Television news footage of the fast-moving craft showed the balloon pitching in the winds.

The Colorado Army National Guard sent an OH-58 Kiowa helicopter and had been preparing to send a Black Hawk UH-60 to try to rescue the boy, possibly by lowering someone to the balloon. The Guard also had been working with pilots of ultralight aircraft on the possibility of putting weights on the homemade craft to weigh it down.

But the balloon landed on its own in a dirt field. Sheriff's deputies secured it to keep it in place, even tossing dirt on one edge.

Alderden said he didn't have an estimate of how much the search cost. Capt. Troy Brown said the Black Hawk helicopter was in the air for nearly three hours, and the Kiowa helicopter was airborne for about one hour. The Black Hawk costs about $4,600 an hour to fly, and the Kiowa is $700 an hour, Brown said.

Northbound departures at Denver International Airport were shut down as a precaution to prevent against a possible collision between the balloon and an airliner, said Lyle Burrington, an air traffic controller at the Federal Aviation Administration's radar center in Longmont, Colo.

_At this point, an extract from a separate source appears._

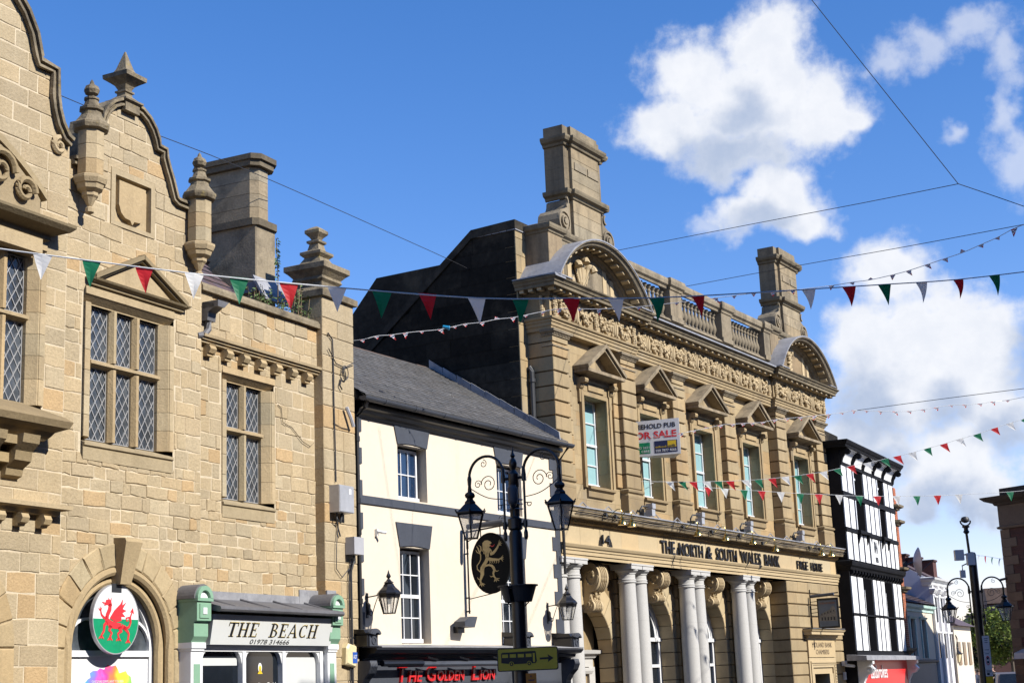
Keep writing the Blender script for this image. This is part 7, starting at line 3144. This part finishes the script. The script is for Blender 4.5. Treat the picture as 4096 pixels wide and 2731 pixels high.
    m.tube([(.55, 0, 3.0), (.5, 0, 2.6)], .02, 5)
    mm, gg = MB(M_IRON), MB(None)
    lantern(mm, g, 0, 2.0)
    m.v += []
    off = len(m.v)
    m.v += [(v[0] + .5, v[1], v[2]) for v in mm.v]
    m.f += [tuple(i + off for i in f) for f in mm.f]
    m.c += mm.c
    m.mi += mm.mi
    g.v = [(v[0] + .5, v[1], v[2]) for v in g.v]
    m.build('lamp_arm', t)
    g.build('lantern_glass', t, normals=False)
    t2 = thing('post_planter', 'black planter tub round the distant single-arm lamp post', 'planter', (18.55, 70, 1.25), 0)
    m = MB(M_DULL)
    m.lathe([(.2, 0), (.34, .3), (.38, .3), (.38, .33), (.3, .33), (.28, .28)], 0, 0, 14)
    m.build('tub', t2)


lamp_bits()


# ------------------------------------------------------------------ trees
def tree(name, label, x, y, zc, rx, rz, n, seed, cols, leaf=.11, dark=False):
    rnd = random.Random(seed)
    t = thing('street_tree', label, 'tree', (x, y, 0), 0, 'street trees')
    tr = MB(mat('tree_bark', (.09, .07, .05), .9))
    tr.tube([(0, 0, 0), (.05, 0, zc * .5), (0, .05, zc)], [.16, .11, .05], 7)
    for k in range(7):
        a = k * 2.4
        tr.tube([(0, 0, zc * .6), (rx * .3 * cos(a), rx * .3 * sin(a), zc * .8), (rx * .7 * cos(a), rx * .7 * sin(a), zc + rz * .4 * sin(k))], [.06, .04, .015], 5)
    tr.build('trunk', t)
    m = MB(mat(name, cols, .65, n1=(1.5, .35), n2=(8, .3), spec=.3, attr=True))
    clumps = []
    for k in range(26):
        a, b = rnd.uniform(0, 2 * pi), math.acos(rnd.uniform(-.8, 1))
        r = rnd.uniform(.45, 1.0)
        clumps.append((rx * r * sin(b) * cos(a), rx * r * sin(b) * sin(a), zc + rz * r * cos(b), rnd.uniform(.22, .42) * rx, rnd.uniform(.75, 1.25)))
    for i in range(n):
        c = rnd.choice(clumps)
        d = Vector((rnd.gauss(0, 1), rnd.gauss(0, 1), rnd.gauss(0, .75))).normalized() * c[3] * rnd.random() ** .4
        p = Vector(c[:3]) + d
        u = Vector((rnd.gauss(0, 1), rnd.gauss(0, 1), rnd.gauss(0, .5))).normalized()
        v = u.cross(Vector((rnd.gauss(0, 1), rnd.gauss(0, 1), rnd.gauss(0, 1)))).normalized()
        s = leaf * rnd.uniform(.6, 1.3)
        g = c[4] * rnd.uniform(.8, 1.2)
        m.poly([tuple(p + u * s), tuple(p + v * s * .5), tuple(p - u * s), tuple(p - v * s * .5)], (g * rnd.uniform(.9, 1.15), g, g * .9))
    m.build('crown', t, normals=False)


tree('yellow_green_leaves', 'yellow-green street tree in front of the dark corner building', 26.9, 88, 3.3, 2.3, 1.8, 9000, 1, (.085, .115, .014))
tree('dark_green_leaves', 'dark shaded tree left of the farther lamp post', 25.0, 91, 2.9, 1.3, 1.1, 4000, 2, (.016, .026, .008))  # leaf colour much darker than on the other trees
tree('mid_green_leaves', 'small sunlit tree far down the street behind the lantern', 32.3, 118, 3.4, 2.2, 2.0, 5000, 3, (.06, .09, .018))


# ------------------------------------------------------------------ people and car at the far end
def person(x, y, label, shirt, hair, h, seed):
    rnd = random.Random(seed)
    sc = h / 1.75
    me = bpy.data.meshes.new('person')
    J = [(0, 0, .95), (0, 0, 1.15), (0, 0, 1.42), (0, 0, 1.52), (0, 0, 1.66), (-.19, 0, 1.40), (-.25, .02, 1.14), (-.24, -.08, .90), (.19, 0, 1.40), (.25, .02, 1.14), (.24, -.08, .90),
         (-.10, 0, .88), (-.11, -.03, .50), (-.11, .03, .06), (-.11, -.10, .03), (.10, 0, .88), (.11, .04, .50), (.11, .10, .06), (.11, -.03, .03)]
    E = [(0, 1), (1, 2), (2, 3), (3, 4), (2, 5), (5, 6), (6, 7), (2, 8), (8, 9), (9, 10), (0, 11), (11, 12), (12, 13), (13, 14), (0, 15), (15, 16), (16, 17), (17, 18)]
    rad = [.15, .13, .16, .055, .10, .065, .045, .035, .065, .045, .035, .095, .065, .045, .04, .095, .065, .045, .04]
    me.from_pydata([Vector(j) * sc for j in J], E, [])
    o = bpy.data.objects.new('person', me)
    COL.objects.link(o)
    md = o.modifiers.new('skin', 'SKIN')
    for i, v in enumerate(me.skin_vertices[0].data):
        v.radius = (rad[i] * sc, rad[i] * sc * .8)
        v.use_root = (i == 0)
    sb = o.modifiers.new('sub', 'SUBSURF')
    sb.levels = sb.render_levels = 1
    dg = bpy.context.evaluated_depsgraph_get()
    m2 = bpy.data.meshes.new_from_object(o.evaluated_get(dg))
    bpy.data.objects.remove(o)
    o = bpy.data.objects.new('person', m2)
    COL.objects.link(o)
    m2.materials.clear()
    m2.materials.append(mat('skin_tone', (.45, .27, .19), .6))
    m2.materials.append(shirt)
    m2.materials.append(M_DULL)
    for p in m2.polygons:
        z = p.center.z / sc
        p.material_index = 1 if .86 < z < 1.46 else (2 if z <= .86 else 0)
    o.location = (x, y, 0)
    o.rotation_euler = (0, 0, rnd.uniform(-.6, .6))
    tag(o, label, 'person', 'pedestrians far down the street')
    hm = MB(hair)
    hm.lathe([(.04, 1.60), (.105, 1.64), (.115, 1.70), (.09, 1.765), (.03, 1.79)], 0, -.02, 10)
    hm.v = [(a * sc, b * sc + .02, c * sc) for a, b, c in hm.v]
    hm.build('hair', o, smooth=True)


hd, hb = mat('dark_hair', (.02, .015, .01), .7), mat('brown_hair', (.08, .045, .02), .7)
sh = [mat('black_coat', (.015, .015, .018), .8), mat('navy_coat', (.02, .025, .05), .8), mat('grey_coat', (.08, .08, .085), .8)]
person(21.35, 79, 'pedestrian in dark clothes farthest left under the white hanging sign', sh[0], hd, 1.72, 1)
person(21.95, 78, 'pedestrian in navy coat right of the white hanging sign', sh[1], hd, 1.70, 2)
person(22.45, 79, 'pedestrian in grey coat between the sign and the lamp post', sh[2], hb, 1.66, 3)
person(22.25, 76, 'tall brown-haired pedestrian in black nearest the farther lamp post', sh[0], hb, 1.84, 4)


def car():
    t = thing('parked_car', 'silver-brown hatchback parked by the tree seen from behind', 'car', (22.75, 75, 0), radians(-12))
    pm = mat('metallic_taupe_paint', (.22, .18, .15), .35, metal=.5)
    m = MB(pm)
    side = [(-2.0, .35), (-2.05, .75), (-1.95, .95), (-1.6, 1.42), (-1.3, 1.50), (.2, 1.50), (.75, 1.12), (1.75, .95), (1.9, .7), (1.9, .35)]
    w = .82
    n = len(side)
    a = [m.P(-w * (1 if z < 1.0 else .86), -y, z) for y, z in side]
    b = [m.P(w * (1 if z < 1.0 else .86), -y, z) for y, z in side]
    for k in range(n):
        l = (k + 1) % n
        m.face((a[k], a[l], b[l], b[k]))
    m.face(a[::-1])
    m.face(b)
    m.build('body', t)
    m = MB(M_GLD)
    m.poly([(-.62, 1.99, 1.0), (.62, 1.99, 1.0), (.56, 1.63, 1.42), (-.56, 1.63, 1.42)])
    m.poly([(-.84, 1.5, 1.02), (-.84, -.6, 1.02), (-.72, -.2, 1.42), (-.72, 1.3, 1.42)])
    m.poly([(.84, 1.5, 1.02), (.84, -.6, 1.02), (.72, -.2, 1.42), (.72, 1.3, 1.42)])
    m.v = [(v[0], v[1] - .02, v[2]) for v in m.v]
    m.build('windows', t, normals=False)
    for sx in (-1, 1):
        m = MB(M_REDS)
        a_, b_ = sorted((sx * .60, sx * .80))
        m.box(a_, b_, 1.98, 2.07, .72, .95)
        m.build('tail_light', t)
        for y in (-1.2, 1.25):
            m = MB(M_DULL)
            m.tube([(sx * .72, y, .31), (sx * .85, y, .31)], .31, 16)
            wh = m.build('wheel', t)
            m = MB(M_GALV)
            m.tube([(sx * .85, y, .31), (sx * .86, y, .31)], .19, 12)
            m.build('rim', wh)


car()


# ------------------------------------------------------------------ ground
def ground():
    m = MB(M_ASPH)
    m.box(-400, 600, -1, 0, -.5, 0)
    m.v = []
    m.f, m.c, m.mi = [], [], []
    m.face([m.P(-500, 500, 0), m.P(500, 500, 0), m.P(500, -900, 0), m.P(-500, -900, 0)])
    g = m.build('ground', normals=False, mats=[M_PAVE])
    tag(g, kind='structure')
    m = MB(M_PAVE)
    fw = Frame((-3.1654, 29.6280), 30.1)
    m.box(-60, 110, 0, 3.2, -.1, .12)
    o = m.build('pavement')
    o.location = fw.at(0, 0)
    o.rotation_euler = (0, 0, fw.rz)
    tag(o, kind='structure')
    m = MB(M_ASPH)
    m.face([m.P(-60, 3.2, .004), m.P(110, 3.2, .004), m.P(110, 15, .004), m.P(-60, 15, .004)])
    o = m.build('road', normals=False)
    o.location = fw.at(0, 0)
    o.rotation_euler = (0, 0, fw.rz)
    tag(o, kind='structure')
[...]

Air traffic controllers warned planes in the area about the balloon, Burrington said. It helped that the day was clear, enabling pilots to see the balloon well, he said.

FAA spokeswoman Laura Brown said the agency tracked the balloon through reports from pilots.

"We were sitting eating, out looking where they normally shoot off hot air balloons. My husband said he saw something. It went over our rooftop. Then we saw the big round balloonish thing, it was spinning," said neighbor Lisa Eklund.

"By the time I saw it, it traveled pretty fast," she said.

The story gripped the television news networks, which set aside other programming to follow the balloon and speculate on the boy's safety.

"It's got everybody freaked out," said Fox News Channel's Shepard Smith, "and why wouldn't it?"